Em janeiro de 2022, fui convidado a participar de um jingle da retomada do carnaval da nossa Aracaju, como sempre topei, pois se me convidar eu vou, e assim reencontrei o Ricardo Viera pois ele era o compositor, arranjador e produtor do Jingle. Gravei a minha voz e conversamos muito sobre algumas ideias, rimos muito e ficamos de conversar depois. O tempo passou e quando resolvi começar o projeto com Saulinho, comecei a perceber que precisaria de um profissional de canto para tentar me desenferrujar, afinal tinha muitos anos sem cantar profissionalmente. Procurei algumas pessoas e todas me indicaram uma cantora Capixaba que está morando por aqui, Rebeca é o nome dela e a referência maior era que ela fazia parte do Duo Vieira tanto na música como na vida, ela é a esposa do Ricardo Vieira. Não me fiz de rogado e liguei para o Ricardo, ele alegremente me atendeu e me passou o contato da Rebeca e disse feliz, claro que ela topa. Liguei para ela e muito educada me explicou que tinha tido bebê recentemente, mas pensaria uma forma de trabalharmos juntos.

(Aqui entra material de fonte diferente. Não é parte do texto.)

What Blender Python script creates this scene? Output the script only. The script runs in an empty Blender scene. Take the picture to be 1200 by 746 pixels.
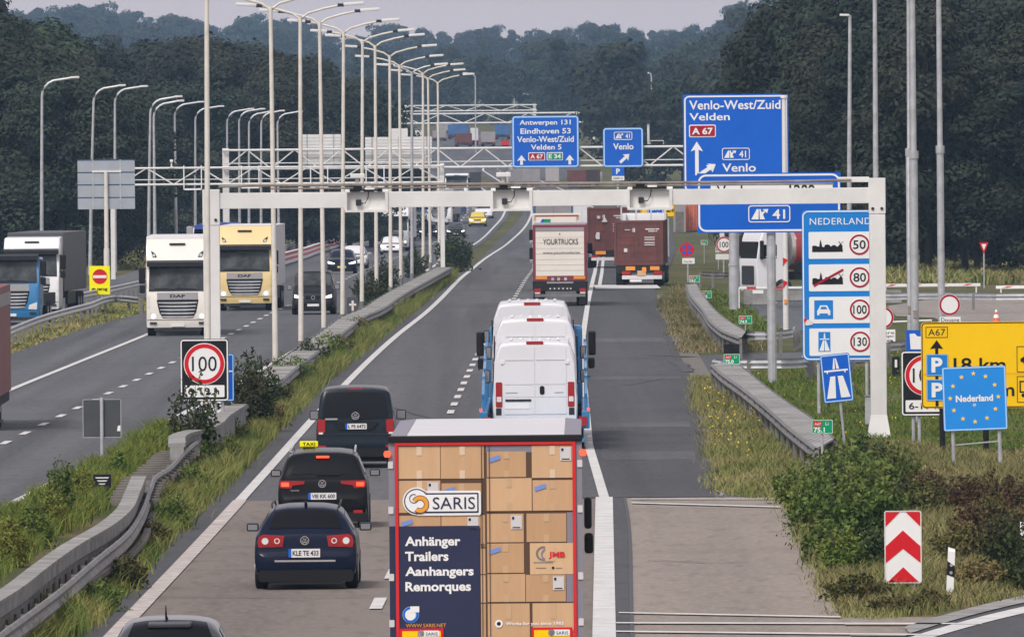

Dias depois ela me ligou e marcou alguns horários e dias. Fiz aulas com a Rebeca e pude aproveitar do seu conhecimento, talento e determinação, uma cantora como poucas que conheci. Na pequena convivência com eles puder perceber como os dois se completam. Ricardo é um excelente músico, dedicado, competente e com todas as misturas rítmicas, harmônicas e melódicas da nossa música, um celeiro de ideias com suavidade e delicadeza. Quando os dois estão juntos no palco, a música se transforma em una, e o mundo silencia para que não possamos perder uma nota se quer. O Duo Vieira nos traz paz e alegria, feito luz praieira e a dança da Taieira.

Imagine essa tríade de cordas, misturadas com Mestrinho, Glauber, João Ventura, Italo Neno, Igor Côrtes, Licas Pinheiro, Fábio Cavalieiri, Lucas Campelo, Julio Andrade, Igor Brasil entre tantos e talentosos músicos da ótima boa safra da nossa música.